Penolakan ini juga dapat disebabkan oleh kurangnya pemahaman terhadap tujuan dan manfaat AKG. Banyak guru yang belum sepenuhnya menyadari bahwa AKG adalah bagian dari upaya untuk menciptakan keadilan, bukan sekadar formalitas administratif. Oleh karena itu, sosialisasi yang intensif perlu dilakukan oleh pihak pemerintah dan dinas pendidikan. Guru harus diberikan pemahaman yang komprehensif tentang pentingnya AKG dan bagaimana hal ini dapat membantu mereka dalam jangka panjang.
Membangun Kesadaran Kolektif: Dari Egoisme ke Solidaritas
Sikap beek keu mangat asoe pruet droe harus diubah menjadi kesadaran kolektif untuk bekerja sama demi kepentingan bersama. Dalam konteks AKG, semua pihak harus menyadari bahwa tujuan utama dari asesmen ini adalah untuk menciptakan sistem pendidikan yang lebih adil dan berkualitas. Guru yang merasa dirugikan oleh ketimpangan jam mengajar harus didukung, sementara guru yang menolak AKG harus diajak untuk melihat manfaat jangka panjang dari pelaksanaan asesmen ini.
Selain itu, pemerintah juga memiliki peran penting dalam memastikan bahwa kebijakan AKG tidak hanya menjadi beban tambahan bagi guru. Dukungan berupa pelatihan, bimbingan teknis, dan fasilitas pendukung harus diberikan untuk membantu guru mempersiapkan diri menghadapi AKG. Dengan demikian, pelaksanaan AKG dapat diterima secara luas dan dijadikan sebagai sarana untuk meningkatkan kualitas pendidikan di Indonesia.
Pepatah beek keu mangat asoe pruet droe mengingatkan kita untuk tidak hanya memikirkan keuntungan pribadi, tetapi juga kepentingan bersama. Dalam konteks pelaksanaan AKG, pepatah ini relevan untuk mengkritik sikap sebagian pihak yang menolak asesmen ini hanya karena takut kehilangan kenyamanan atau merasa terbebani.
AKG adalah langkah strategis untuk menciptakan keadilan bagi guru dan meningkatkan profesionalisme dalam dunia pendidikan.
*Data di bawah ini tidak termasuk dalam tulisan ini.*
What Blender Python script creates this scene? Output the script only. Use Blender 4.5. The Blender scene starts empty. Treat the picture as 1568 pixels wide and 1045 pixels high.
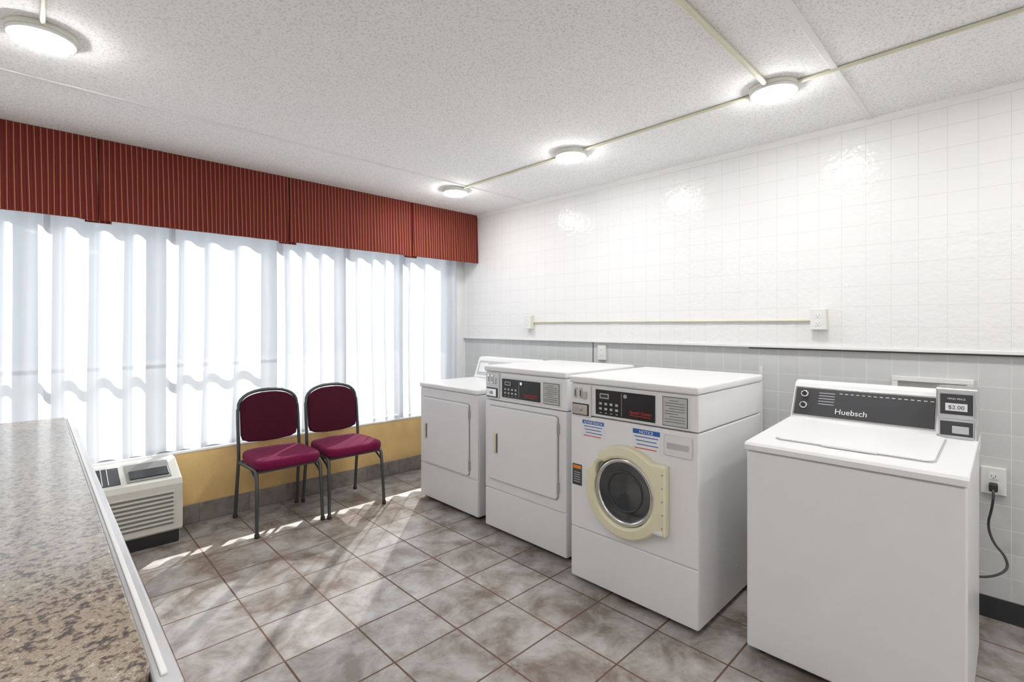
import bpy, bmesh, math, random
from mathutils import Matrix, Vector
random.seed(3)
sc = bpy.context.scene
COL = sc.collection
vs_ = sc.view_settings
vs_.view_transform = 'Standard'
vs_.look = 'None'
vs_.exposure = 0.95
# soft highlight roll-off (film-like shoulder)
vs_.use_curve_mapping = True
cmap = vs_.curve_mapping
cmap.white_level = (4.0, 4.0, 4.0)
cc = cmap.curves[3]
cc.points[0].location = (0, 0); cc.points[1].location = (1, 1)
for px_, py_ in ((.0225, .09), (.0625, .25), (.125, .47), (.1875, .63), (.25, .74), (.375, .86), (.5, .92), (.75, .975)):
    cc.points.new(px_, py_)
cmap.update()

# ------------------------------------------------------------ materials
def new_mat(name):
    m = bpy.data.materials.new(name); m.use_nodes = True
    nt = m.node_tree
    b = nt.nodes['Principled BSDF']
    return m, nt, b

def mat(name, col, rough=0.5, metal=0.0, spec=0.5, var=0.04, vscale=8.0, bump=0.0, bscale=80.0, coat=0.0, emis=0.0, alpha=1.0, sheen=0.0):
    m, nt, b = new_mat(name)
    L = nt.links
    tc = nt.nodes.new('ShaderNodeTexCoord')
    n = nt.nodes.new('ShaderNodeTexNoise'); n.inputs['Scale'].default_value = vscale
    n.inputs['Detail'].default_value = 4
    L.new(tc.outputs['Object'], n.inputs['Vector'])
    r = nt.nodes.new('ShaderNodeValToRGB')
    r.color_ramp.elements[0].position = 0.3; r.color_ramp.elements[1].position = 0.7
    r.color_ramp.elements[0].color = (*[c*(1-var) for c in col], 1)
    r.color_ramp.elements[1].color = (*[min(1, c*(1+var)) for c in col], 1)
    L.new(n.outputs['Fac'], r.inputs['Fac'])
    L.new(r.outputs['Color'], b.inputs['Base Color'])
    b.inputs['Roughness'].default_value = rough
    b.inputs['Metallic'].default_value = metal
    b.inputs['Specular IOR Level'].default_value = spec
    b.inputs['Coat Weight'].default_value = coat
    b.inputs['Sheen Weight'].default_value = sheen
    if emis:
        b.inputs['Emission Color'].default_value = (*col, 1)
        b.inputs['Emission Strength'].default_value = emis
    if bump:
        n2 = nt.nodes.new('ShaderNodeTexNoise'); n2.inputs['Scale'].default_value = bscale
        n2.inputs['Detail'].default_value = 3
        L.new(tc.outputs['Object'], n2.inputs['Vector'])
        bp = nt.nodes.new('ShaderNodeBump'); bp.inputs['Strength'].default_value = bump
        bp.inputs['Distance'].default_value = 0.005
        L.new(n2.outputs['Fac'], bp.inputs['Height'])
        L.new(bp.outputs['Normal'], b.inputs['Normal'])
    return m

def tile_mat(name, axes, offs, w, h, mortar, c1, c2, grout, rough, wav=0.1, wavscale=18, bumpd=0.002, mottled=None, mort_smooth=0.1, bstr=0.6, spec=0.5):
    m, nt, b = new_mat(name); L = nt.links
    b.inputs['Specular IOR Level'].default_value = spec
    tc = nt.nodes.new('ShaderNodeTexCoord')
    sp = nt.nodes.new('ShaderNodeSeparateXYZ'); L.new(tc.outputs['Object'], sp.inputs[0])
    cb = nt.nodes.new('ShaderNodeCombineXYZ')
    for i, a in enumerate(axes):
        ad = nt.nodes.new('ShaderNodeMath'); ad.operation = 'ADD'; ad.inputs[1].default_value = offs[i]
        L.new(sp.outputs[a], ad.inputs[0]); L.new(ad.outputs[0], cb.inputs[i])
    br = nt.nodes.new('ShaderNodeTexBrick'); br.offset = 0; br.squash = 1
    L.new(cb.outputs[0], br.inputs['Vector'])
    br.inputs['Scale'].default_value = 1
    br.inputs['Brick Width'].default_value = w; br.inputs['Row Height'].default_value = h
    br.inputs['Mortar Size'].default_value = mortar; br.inputs['Mortar Smooth'].default_value = mort_smooth
    br.inputs['Color1'].default_value = (*c1, 1); br.inputs['Color2'].default_value = (*c2, 1)
    br.inputs['Mortar'].default_value = (*grout, 1)
    out = br.outputs['Color']
    if mottled:
        n = nt.nodes.new('ShaderNodeTexNoise'); n.inputs['Scale'].default_value = mottled[0]
        n.inputs['Detail'].default_value = 10; n.inputs['Roughness'].default_value = 0.66
        n.inputs['Distortion'].default_value = 0.35
        L.new(tc.outputs['Object'], n.inputs['Vector'])
        r = nt.nodes.new('ShaderNodeValToRGB'); cr = r.color_ramp
        cr.elements[0].position = 0.38; cr.elements[0].color = (*mottled[1], 1)
        cr.elements[1].position = 0.62; cr.elements[1].color = (*mottled[3], 1)
        e = cr.elements.new(0.5); e.color = (*mottled[2], 1)
        L.new(n.outputs['Fac'], r.inputs['Fac'])
        mx = nt.nodes.new('ShaderNodeMix'); mx.data_type = 'RGBA'; mx.blend_type = 'MULTIPLY'
        mx.inputs['Factor'].default_value = 1
        L.new(br.outputs['Color'], mx.inputs['A']); L.new(r.outputs['Color'], mx.inputs['B'])
        mx2 = nt.nodes.new('ShaderNodeMix'); mx2.data_type = 'RGBA'
        L.new(br.outputs['Fac'], mx2.inputs['Factor'])
        L.new(mx.outputs['Result'], mx2.inputs['A']); mx2.inputs['B'].default_value = (*grout, 1)
        out = mx2.outputs['Result']
    L.new(out, b.inputs['Base Color'])
    rr = nt.nodes.new('ShaderNodeMapRange'); rr.inputs['To Min'].default_value = rough; rr.inputs['To Max'].default_value = 0.8
    L.new(br.outputs['Fac'], rr.inputs['Value']); L.new(rr.outputs['Result'], b.inputs['Roughness'])
    n2 = nt.nodes.new('ShaderNodeTexNoise'); n2.inputs['Scale'].default_value = wavscale; n2.inputs['Detail'].default_value = 2
    L.new(tc.outputs['Object'], n2.inputs['Vector'])
    b1 = nt.nodes.new('ShaderNodeBump'); b1.inputs['Strength'].default_value = wav; b1.inputs['Distance'].default_value = 0.01
    L.new(n2.outputs['Fac'], b1.inputs['Height'])
    b2 = nt.nodes.new('ShaderNodeBump'); b2.invert = True; b2.inputs['Strength'].default_value = bstr; b2.inputs['Distance'].default_value = bumpd
    L.new(br.outputs['Fac'], b2.inputs['Height']); L.new(b1.outputs['Normal'], b2.inputs['Normal'])
    L.new(b2.outputs['Normal'], b.inputs['Normal'])
    return m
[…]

Dengan dukungan semua pihak, baik pemerintah, dinas pendidikan, maupun para guru, diharapkan AKG dapat menjadi salah satu solusi untuk mengatasi ketimpangan yang selama ini terjadi. Mari bersama-sama membangun sistem pendidikan yang lebih adil, berkualitas, dan berorientasi pada kepentingan bersama, bukan sekadar keuntungan pribadi.